State v. Cobb, ___ N.C. App. ___, 845 S.E.2d 870 (Jun. 16, 2020)

An officer initiated a voluntary encounter with the defendant sitting in the driver’s seat of a parked car. The officer detected a marijuana odor, and the defendant admitted he was smoking a blunt and handed it to the officer. Once backup arrived, the officer asked the defendant to step out of the car and searched him incident to arrest. Upon discovering a “wad of money” totaling thousands of dollars and asking defendant about it, the defendant fled on foot. During the resulting pursuit and takedown, the defendant attempted to take the officer’s firearm and also placed a bag of white powder in his mouth. Believing the defendant was destroying evidence and putting himself at risk, the officer forcibly removed the bag from the defendant’s mouth. The defendant resisted and bit the officer’s finger hard enough to break the skin. The powder later field-tested positive for cocaine. At the defendant’s subsequent trial for assault inflicting serious injury on an officer and attempted common law robbery, testimony about the bag of white powder and the positive field test was admitted. The defendant was convicted of lesser charges, and pleaded guilty to attaining habitual felon status. 
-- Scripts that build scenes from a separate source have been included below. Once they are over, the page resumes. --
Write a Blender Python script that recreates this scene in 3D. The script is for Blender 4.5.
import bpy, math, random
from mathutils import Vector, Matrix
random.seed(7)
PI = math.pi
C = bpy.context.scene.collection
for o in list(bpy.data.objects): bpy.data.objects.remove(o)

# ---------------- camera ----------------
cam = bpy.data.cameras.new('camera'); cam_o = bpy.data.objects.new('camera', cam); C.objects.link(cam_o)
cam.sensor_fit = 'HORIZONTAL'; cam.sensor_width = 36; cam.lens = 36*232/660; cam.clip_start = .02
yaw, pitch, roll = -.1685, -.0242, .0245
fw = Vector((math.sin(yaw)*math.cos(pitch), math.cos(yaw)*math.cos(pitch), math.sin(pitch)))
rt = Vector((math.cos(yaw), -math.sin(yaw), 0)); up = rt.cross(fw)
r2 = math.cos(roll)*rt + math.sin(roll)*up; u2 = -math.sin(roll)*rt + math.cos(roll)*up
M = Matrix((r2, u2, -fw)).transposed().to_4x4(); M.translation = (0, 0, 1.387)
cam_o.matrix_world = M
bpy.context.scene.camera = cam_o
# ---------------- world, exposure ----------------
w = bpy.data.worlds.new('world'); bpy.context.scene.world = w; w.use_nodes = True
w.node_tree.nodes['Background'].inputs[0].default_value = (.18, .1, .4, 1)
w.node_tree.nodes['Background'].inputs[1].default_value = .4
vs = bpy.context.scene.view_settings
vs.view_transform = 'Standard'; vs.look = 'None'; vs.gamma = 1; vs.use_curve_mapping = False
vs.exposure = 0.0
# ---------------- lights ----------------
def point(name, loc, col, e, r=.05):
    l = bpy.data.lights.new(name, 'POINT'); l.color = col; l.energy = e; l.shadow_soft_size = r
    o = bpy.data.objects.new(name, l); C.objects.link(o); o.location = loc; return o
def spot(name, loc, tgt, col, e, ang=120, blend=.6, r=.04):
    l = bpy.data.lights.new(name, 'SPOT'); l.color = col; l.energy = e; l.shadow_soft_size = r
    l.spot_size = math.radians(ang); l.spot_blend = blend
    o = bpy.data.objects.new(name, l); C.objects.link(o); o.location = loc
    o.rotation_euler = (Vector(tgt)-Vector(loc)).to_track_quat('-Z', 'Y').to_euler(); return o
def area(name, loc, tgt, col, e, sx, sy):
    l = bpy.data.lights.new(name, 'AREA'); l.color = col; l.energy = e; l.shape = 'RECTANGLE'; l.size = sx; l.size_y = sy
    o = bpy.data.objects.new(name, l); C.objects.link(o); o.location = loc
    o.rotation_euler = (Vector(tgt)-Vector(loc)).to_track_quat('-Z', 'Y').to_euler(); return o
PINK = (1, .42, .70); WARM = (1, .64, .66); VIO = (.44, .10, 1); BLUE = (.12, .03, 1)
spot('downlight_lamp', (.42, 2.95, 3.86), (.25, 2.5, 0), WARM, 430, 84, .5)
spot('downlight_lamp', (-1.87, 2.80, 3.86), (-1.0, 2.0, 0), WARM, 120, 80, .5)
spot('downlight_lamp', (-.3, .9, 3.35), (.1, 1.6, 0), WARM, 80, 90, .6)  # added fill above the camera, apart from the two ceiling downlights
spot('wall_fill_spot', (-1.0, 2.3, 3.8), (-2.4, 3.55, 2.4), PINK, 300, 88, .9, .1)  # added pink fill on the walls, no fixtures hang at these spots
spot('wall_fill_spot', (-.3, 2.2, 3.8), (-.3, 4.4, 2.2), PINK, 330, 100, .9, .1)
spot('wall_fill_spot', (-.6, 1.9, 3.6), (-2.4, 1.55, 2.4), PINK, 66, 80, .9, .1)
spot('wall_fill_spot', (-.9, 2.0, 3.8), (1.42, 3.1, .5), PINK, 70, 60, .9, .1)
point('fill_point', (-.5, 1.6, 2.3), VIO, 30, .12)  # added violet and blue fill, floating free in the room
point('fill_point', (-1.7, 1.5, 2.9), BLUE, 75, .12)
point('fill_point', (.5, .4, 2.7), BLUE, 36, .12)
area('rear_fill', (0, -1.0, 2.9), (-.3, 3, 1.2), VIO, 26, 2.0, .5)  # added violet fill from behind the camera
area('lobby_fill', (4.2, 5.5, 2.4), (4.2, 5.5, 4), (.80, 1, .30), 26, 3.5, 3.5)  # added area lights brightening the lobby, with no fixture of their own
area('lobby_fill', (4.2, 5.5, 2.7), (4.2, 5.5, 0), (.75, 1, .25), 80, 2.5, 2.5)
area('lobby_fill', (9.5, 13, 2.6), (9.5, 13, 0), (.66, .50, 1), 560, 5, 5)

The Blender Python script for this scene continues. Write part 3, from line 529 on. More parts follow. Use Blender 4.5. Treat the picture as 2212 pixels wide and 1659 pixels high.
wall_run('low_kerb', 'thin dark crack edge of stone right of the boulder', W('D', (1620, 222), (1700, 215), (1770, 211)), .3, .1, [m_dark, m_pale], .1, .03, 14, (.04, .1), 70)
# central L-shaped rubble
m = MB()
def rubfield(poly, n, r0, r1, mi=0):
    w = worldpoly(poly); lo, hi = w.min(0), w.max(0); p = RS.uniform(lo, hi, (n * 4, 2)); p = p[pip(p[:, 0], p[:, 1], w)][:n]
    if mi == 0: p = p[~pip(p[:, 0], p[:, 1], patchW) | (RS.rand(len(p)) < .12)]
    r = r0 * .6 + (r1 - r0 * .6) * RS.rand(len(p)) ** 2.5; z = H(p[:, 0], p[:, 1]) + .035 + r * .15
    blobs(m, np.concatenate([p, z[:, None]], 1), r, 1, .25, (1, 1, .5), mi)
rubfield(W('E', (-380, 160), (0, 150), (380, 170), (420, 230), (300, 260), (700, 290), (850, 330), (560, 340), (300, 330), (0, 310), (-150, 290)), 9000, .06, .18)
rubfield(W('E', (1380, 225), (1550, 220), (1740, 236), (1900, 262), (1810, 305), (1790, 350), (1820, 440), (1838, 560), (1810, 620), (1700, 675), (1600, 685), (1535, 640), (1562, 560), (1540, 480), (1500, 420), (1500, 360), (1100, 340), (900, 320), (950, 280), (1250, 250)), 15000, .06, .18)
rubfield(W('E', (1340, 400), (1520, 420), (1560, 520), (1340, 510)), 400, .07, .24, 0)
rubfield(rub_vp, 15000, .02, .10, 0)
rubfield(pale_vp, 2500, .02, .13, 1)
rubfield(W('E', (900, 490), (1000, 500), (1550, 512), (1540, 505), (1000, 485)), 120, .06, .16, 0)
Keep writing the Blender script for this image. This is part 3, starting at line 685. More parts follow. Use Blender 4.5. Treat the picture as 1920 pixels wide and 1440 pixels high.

The appellate court held that admission of evidence about the field test result was error. The test result was irrelevant since the test was conducted after the assault and attempted robbery were over, and defendant was not charged with any controlled substance offenses. Testimony about the officer’s belief that the powder was cocaine was relevant to explain why the officer believed it was necessary to remove the bag from the defendant’s mouth, but the confirmatory test had no relevance to establishing any of the elements of the charged offenses. However, the error was not prejudicial in light of all the other evidence of defendant’s guilt as to the charged offenses.

Defendant’s remaining argument, alleging a fatal variance in the habitual felon indictment, was waived since the defendant pleaded guilty. The error, which incorrectly listed one of the defendant’s convictions as occurring in superior court rather than district court, did not constitute an exceptional circumstance that warranted allowing discretionary review under Rule 2.